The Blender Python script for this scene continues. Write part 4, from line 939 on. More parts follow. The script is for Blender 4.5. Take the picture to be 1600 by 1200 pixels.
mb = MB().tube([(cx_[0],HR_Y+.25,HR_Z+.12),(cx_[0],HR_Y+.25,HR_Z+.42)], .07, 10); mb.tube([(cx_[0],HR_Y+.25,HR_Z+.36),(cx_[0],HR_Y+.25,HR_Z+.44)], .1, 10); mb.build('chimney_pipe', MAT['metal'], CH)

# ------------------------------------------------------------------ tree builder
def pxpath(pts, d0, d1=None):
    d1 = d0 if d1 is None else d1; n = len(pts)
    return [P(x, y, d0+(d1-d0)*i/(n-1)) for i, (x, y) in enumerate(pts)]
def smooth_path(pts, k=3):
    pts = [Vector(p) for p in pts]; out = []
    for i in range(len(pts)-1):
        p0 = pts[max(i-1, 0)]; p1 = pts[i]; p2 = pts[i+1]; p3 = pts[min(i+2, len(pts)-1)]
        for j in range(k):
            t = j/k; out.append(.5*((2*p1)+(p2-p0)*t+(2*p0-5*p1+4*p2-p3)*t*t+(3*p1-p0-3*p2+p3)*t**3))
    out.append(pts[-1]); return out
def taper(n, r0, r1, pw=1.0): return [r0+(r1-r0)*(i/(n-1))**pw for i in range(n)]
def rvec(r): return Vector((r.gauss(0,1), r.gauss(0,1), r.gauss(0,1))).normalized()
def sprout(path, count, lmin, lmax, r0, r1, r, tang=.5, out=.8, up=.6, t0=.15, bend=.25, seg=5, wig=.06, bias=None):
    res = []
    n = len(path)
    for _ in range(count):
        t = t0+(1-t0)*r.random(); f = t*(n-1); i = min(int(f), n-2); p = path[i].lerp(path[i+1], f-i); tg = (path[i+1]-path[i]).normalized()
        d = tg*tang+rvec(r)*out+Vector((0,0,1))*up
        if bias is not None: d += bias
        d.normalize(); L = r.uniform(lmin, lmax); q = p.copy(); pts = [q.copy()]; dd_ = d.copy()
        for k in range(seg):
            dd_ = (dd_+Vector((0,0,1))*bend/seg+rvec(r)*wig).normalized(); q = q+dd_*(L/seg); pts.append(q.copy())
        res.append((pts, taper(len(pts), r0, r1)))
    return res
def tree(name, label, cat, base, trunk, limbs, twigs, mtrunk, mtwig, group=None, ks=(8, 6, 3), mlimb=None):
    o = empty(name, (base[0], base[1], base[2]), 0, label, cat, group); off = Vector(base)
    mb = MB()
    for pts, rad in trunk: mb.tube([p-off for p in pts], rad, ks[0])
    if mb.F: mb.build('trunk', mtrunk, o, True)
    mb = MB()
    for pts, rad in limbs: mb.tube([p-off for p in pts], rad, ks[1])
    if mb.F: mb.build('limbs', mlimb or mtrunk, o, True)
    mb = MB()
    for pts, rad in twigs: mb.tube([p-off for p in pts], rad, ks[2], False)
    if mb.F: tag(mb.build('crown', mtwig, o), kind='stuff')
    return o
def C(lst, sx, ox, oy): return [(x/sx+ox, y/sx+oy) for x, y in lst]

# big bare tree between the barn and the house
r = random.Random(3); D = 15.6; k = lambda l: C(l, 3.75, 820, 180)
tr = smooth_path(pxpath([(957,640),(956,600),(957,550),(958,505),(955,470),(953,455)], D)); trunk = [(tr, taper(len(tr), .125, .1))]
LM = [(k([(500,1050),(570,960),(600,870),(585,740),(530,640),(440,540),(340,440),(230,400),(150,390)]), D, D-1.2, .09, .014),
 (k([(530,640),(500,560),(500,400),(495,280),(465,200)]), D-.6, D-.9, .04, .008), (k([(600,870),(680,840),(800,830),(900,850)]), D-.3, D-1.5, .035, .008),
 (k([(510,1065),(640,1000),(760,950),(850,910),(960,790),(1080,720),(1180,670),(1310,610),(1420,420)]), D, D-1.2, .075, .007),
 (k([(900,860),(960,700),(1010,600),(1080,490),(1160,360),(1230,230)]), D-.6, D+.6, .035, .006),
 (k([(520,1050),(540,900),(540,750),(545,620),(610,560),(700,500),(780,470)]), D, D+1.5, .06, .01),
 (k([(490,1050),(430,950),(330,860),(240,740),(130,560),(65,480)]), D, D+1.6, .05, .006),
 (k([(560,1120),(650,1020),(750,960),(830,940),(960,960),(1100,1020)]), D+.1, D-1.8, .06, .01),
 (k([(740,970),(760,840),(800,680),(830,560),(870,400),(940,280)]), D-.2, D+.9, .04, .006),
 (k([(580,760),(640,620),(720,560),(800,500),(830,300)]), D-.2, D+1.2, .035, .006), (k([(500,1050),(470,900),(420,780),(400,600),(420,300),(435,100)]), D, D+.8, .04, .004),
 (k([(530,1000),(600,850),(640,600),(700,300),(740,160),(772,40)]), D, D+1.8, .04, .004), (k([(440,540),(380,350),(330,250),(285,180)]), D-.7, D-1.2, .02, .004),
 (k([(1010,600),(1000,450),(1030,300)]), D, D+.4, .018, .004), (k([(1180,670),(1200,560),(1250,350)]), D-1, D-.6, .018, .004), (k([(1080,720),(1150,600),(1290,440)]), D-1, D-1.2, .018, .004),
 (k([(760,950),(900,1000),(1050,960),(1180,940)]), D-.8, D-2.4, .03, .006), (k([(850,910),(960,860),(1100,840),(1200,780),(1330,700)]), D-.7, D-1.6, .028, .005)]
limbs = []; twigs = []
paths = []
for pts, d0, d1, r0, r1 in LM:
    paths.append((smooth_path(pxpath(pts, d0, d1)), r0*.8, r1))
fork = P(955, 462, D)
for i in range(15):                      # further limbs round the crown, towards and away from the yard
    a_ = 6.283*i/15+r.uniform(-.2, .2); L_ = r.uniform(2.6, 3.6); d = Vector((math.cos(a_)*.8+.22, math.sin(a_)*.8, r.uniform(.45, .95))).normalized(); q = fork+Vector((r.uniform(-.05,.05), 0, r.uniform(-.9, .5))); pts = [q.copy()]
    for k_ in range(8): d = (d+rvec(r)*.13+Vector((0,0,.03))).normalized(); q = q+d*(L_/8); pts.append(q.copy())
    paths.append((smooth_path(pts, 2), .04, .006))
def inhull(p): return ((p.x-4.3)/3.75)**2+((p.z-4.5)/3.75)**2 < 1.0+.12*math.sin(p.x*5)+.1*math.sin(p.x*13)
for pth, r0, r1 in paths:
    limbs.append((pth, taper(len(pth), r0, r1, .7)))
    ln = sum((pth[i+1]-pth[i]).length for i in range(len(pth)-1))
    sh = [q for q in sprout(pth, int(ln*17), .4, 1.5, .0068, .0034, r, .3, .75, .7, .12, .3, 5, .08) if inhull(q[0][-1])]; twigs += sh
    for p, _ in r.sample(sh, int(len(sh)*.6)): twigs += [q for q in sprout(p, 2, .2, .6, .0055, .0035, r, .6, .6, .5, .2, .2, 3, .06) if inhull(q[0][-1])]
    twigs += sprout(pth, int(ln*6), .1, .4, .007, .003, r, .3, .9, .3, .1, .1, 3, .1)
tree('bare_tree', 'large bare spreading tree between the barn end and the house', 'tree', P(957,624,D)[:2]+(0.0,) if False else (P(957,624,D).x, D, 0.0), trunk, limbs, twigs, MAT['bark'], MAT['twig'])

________

AIM:
Restate the whole of the material exactly.

THE SOLUTION:
The Blender Python script for this scene continues. Write part 4, from line 939 on. More parts follow. The script is for Blender 4.5. Take the picture to be 1600 by 1200 pixels.
mb = MB().tube([(cx_[0],HR_Y+.25,HR_Z+.12),(cx_[0],HR_Y+.25,HR_Z+.42)], .07, 10); mb.tube([(cx_[0],HR_Y+.25,HR_Z+.36),(cx_[0],HR_Y+.25,HR_Z+.44)], .1, 10); mb.build('chimney_pipe', MAT['metal'], CH)

# ------------------------------------------------------------------ tree builder
def pxpath(pts, d0, d1=None):
    d1 = d0 if d1 is None else d1; n = len(pts)
    return [P(x, y, d0+(d1-d0)*i/(n-1)) for i, (x, y) in enumerate(pts)]
def smooth_path(pts, k=3):
    pts = [Vector(p) for p in pts]; out = []
    for i in range(len(pts)-1):
        p0 = pts[max(i-1, 0)]; p1 = pts[i]; p2 = pts[i+1]; p3 = pts[min(i+2, len(pts)-1)]
        for j in range(k):
            t = j/k; out.append(.5*((2*p1)+(p2-p0)*t+(2*p0-5*p1+4*p2-p3)*t*t+(3*p1-p0-3*p2+p3)*t**3))
    out.append(pts[-1]); return out
def taper(n, r0, r1, pw=1.0): return [r0+(r1-r0)*(i/(n-1))**pw for i in range(n)]
def rvec(r): return Vector((r.gauss(0,1), r.gauss(0,1), r.gauss(0,1))).normalized()
def sprout(path, count, lmin, lmax, r0, r1, r, tang=.5, out=.8, up=.6, t0=.15, bend=.25, seg=5, wig=.06, bias=None):
    res = []
    n = len(path)
    for _ in range(count):
        t = t0+(1-t0)*r.random(); f = t*(n-1); i = min(int(f), n-2); p = path[i].lerp(path[i+1], f-i); tg = (path[i+1]-path[i]).normalized()
        d = tg*tang+rvec(r)*out+Vector((0,0,1))*up
        if bias is not None: d += bias
        d.normalize(); L = r.uniform(lmin, lmax); q = p.copy(); pts = [q.copy()]; dd_ = d.copy()
        for k in range(seg):
            dd_ = (dd_+Vector((0,0,1))*bend/seg+rvec(r)*wig).normalized(); q = q+dd_*(L/seg); pts.append(q.copy())
        res.append((pts, taper(len(pts), r0, r1)))
    return res
def tree(name, label, cat, base, trunk, limbs, twigs, mtrunk, mtwig, group=None, ks=(8, 6, 3), mlimb=None):
    o = empty(name, (base[0], base[1], base[2]), 0, label, cat, group); off = Vector(base)
    mb = MB()
    for pts, rad in trunk: mb.tube([p-off for p in pts], rad, ks[0])
    if mb.F: mb.build('trunk', mtrunk, o, True)
    mb = MB()
    for pts, rad in limbs: mb.tube([p-off for p in pts], rad, ks[1])
    if mb.F: mb.build('limbs', mlimb or mtrunk, o, True)
    mb = MB()
    for pts, rad in twigs: mb.tube([p-off for p in pts], rad, ks[2], False)
    if mb.F: tag(mb.build('crown', mtwig, o), kind='stuff')
    return o
def C(lst, sx, ox, oy): return [(x/sx+ox, y/sx+oy) for x, y in lst]

# big bare tree between the barn and the house
r = random.Random(3); D = 15.6; k = lambda l: C(l, 3.75, 820, 180)
tr = smooth_path(pxpath([(957,640),(956,600),(957,550),(958,505),(955,470),(953,455)], D)); trunk = [(tr, taper(len(tr), .125, .1))]
LM = [(k([(500,1050),(570,960),(600,870),(585,740),(530,640),(440,540),(340,440),(230,400),(150,390)]), D, D-1.2, .09, .014),
 (k([(530,640),(500,560),(500,400),(495,280),(465,200)]), D-.6, D-.9, .04, .008), (k([(600,870),(680,840),(800,830),(900,850)]), D-.3, D-1.5, .035, .008),
 (k([(510,1065),(640,1000),(760,950),(850,910),(960,790),(1080,720),(1180,670),(1310,610),(1420,420)]), D, D-1.2, .075, .007),
 (k([(900,860),(960,700),(1010,600),(1080,490),(1160,360),(1230,230)]), D-.6, D+.6, .035, .006),
 (k([(520,1050),(540,900),(540,750),(545,620),(610,560),(700,500),(780,470)]), D, D+1.5, .06, .01),
 (k([(490,1050),(430,950),(330,860),(240,740),(130,560),(65,480)]), D, D+1.6, .05, .006),
 (k([(560,1120),(650,1020),(750,960),(830,940),(960,960),(1100,1020)]), D+.1, D-1.8, .06, .01),
 (k([(740,970),(760,840),(800,680),(830,560),(870,400),(940,280)]), D-.2, D+.9, .04, .006),
 (k([(580,760),(640,620),(720,560),(800,500),(830,300)]), D-.2, D+1.2, .035, .006), (k([(500,1050),(470,900),(420,780),(400,600),(420,300),(435,100)]), D, D+.8, .04, .004),
 (k([(530,1000),(600,850),(640,600),(700,300),(740,160),(772,40)]), D, D+1.8, .04, .004), (k([(440,540),(380,350),(330,250),(285,180)]), D-.7, D-1.2, .02, .004),
 (k([(1010,600),(1000,450),(1030,300)]), D, D+.4, .018, .004), (k([(1180,670),(1200,560),(1250,350)]), D-1, D-.6, .018, .004), (k([(1080,720),(1150,600),(1290,440)]), D-1, D-1.2, .018, .004),
 (k([(760,950),(900,1000),(1050,960),(1180,940)]), D-.8, D-2.4, .03, .006), (k([(850,910),(960,860),(1100,840),(1200,780),(1330,700)]), D-.7, D-1.6, .028, .005)]
limbs = []; twigs = []
paths = []
for pts, d0, d1, r0, r1 in LM:
    paths.append((smooth_path(pxpath(pts, d0, d1)), r0*.8, r1))
fork = P(955, 462, D)
for i in range(15):                      # further limbs round the crown, towards and away from the yard
    a_ = 6.283*i/15+r.uniform(-.2, .2); L_ = r.uniform(2.6, 3.6); d = Vector((math.cos(a_)*.8+.22, math.sin(a_)*.8, r.uniform(.45, .95))).normalized(); q = fork+Vector((r.uniform(-.05,.05), 0, r.uniform(-.9, .5))); pts = [q.copy()]
    for k_ in range(8): d = (d+rvec(r)*.13+Vector((0,0,.03))).normalized(); q = q+d*(L_/8); pts.append(q.copy())
    paths.append((smooth_path(pts, 2), .04, .006))
def inhull(p): return ((p.x-4.3)/3.75)**2+((p.z-4.5)/3.75)**2 < 1.0+.12*math.sin(p.x*5)+.1*math.sin(p.x*13)
for pth, r0, r1 in paths:
    limbs.append((pth, taper(len(pth), r0, r1, .7)))
    ln = sum((pth[i+1]-pth[i]).length for i in range(len(pth)-1))
    sh = [q for q in sprout(pth, int(ln*17), .4, 1.5, .0068, .0034, r, .3, .75, .7, .12, .3, 5, .08) if inhull(q[0][-1])]; twigs += sh
    for p, _ in r.sample(sh, int(len(sh)*.6)): twigs += [q for q in sprout(p, 2, .2, .6, .0055, .0035, r, .6, .6, .5, .2, .2, 3, .06) if inhull(q[0][-1])]
    twigs += sprout(pth, int(ln*6), .1, .4, .007, .003, r, .3, .9, .3, .1, .1, 3, .1)
tree('bare_tree', 'large bare spreading tree between the barn end and the house', 'tree', P(957,624,D)[:2]+(0.0,) if False else (P(957,624,D).x, D, 0.0), trunk, limbs, twigs, MAT['bark'], MAT['twig'])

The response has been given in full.